Mit Handys werden Aufenthaltsorte erfasst
Allein 2010 hätten Naturkatastrophen 42 Millionen Menschen zu Flüchtlingen gemacht, insgesamt 217 Millionen Menschen direkt betroffen und rund 120 Milliarden Dollar Schäden verursacht, heißt es in der Studie. Der Erfolg von Hilfseinsätzen hänge dabei oft von Daten zur geografischen Verteilung der Flüchtlinge ab. Dazu gebe es aber – anders als bei Kurzfrist-Notfällen wie einer Massenpanik – bislang nur wenige Studien, da die Erfassung repräsentativer Daten in einem Katastrophengebiet schwierig sei.
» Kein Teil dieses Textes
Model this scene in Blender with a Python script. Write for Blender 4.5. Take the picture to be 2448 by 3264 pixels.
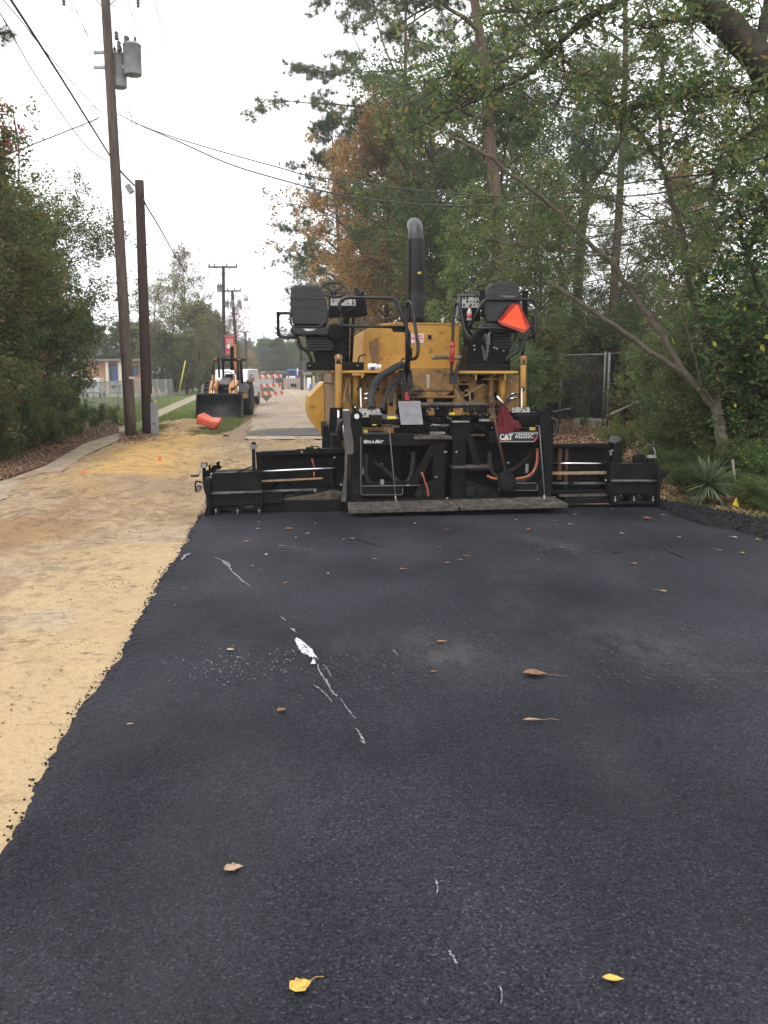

Die zunehmende Nutzung von Handys auch in ärmeren Ländern biete nun neue Analysemöglichkeiten, schreibt das Team um Holme. Dank ihnen lasse sich über einen großen Zeitraum hinweg der jeweilige Aufenthaltsort etlicher Menschen erfassen. Die Haiti-Studie zeige, dass sich aus den Handy-Daten sehr gute Prognosen für den Ernstfall ableiten ließen, die bei Hilfseinsätzen eine wertvolle Basis bieten könnten.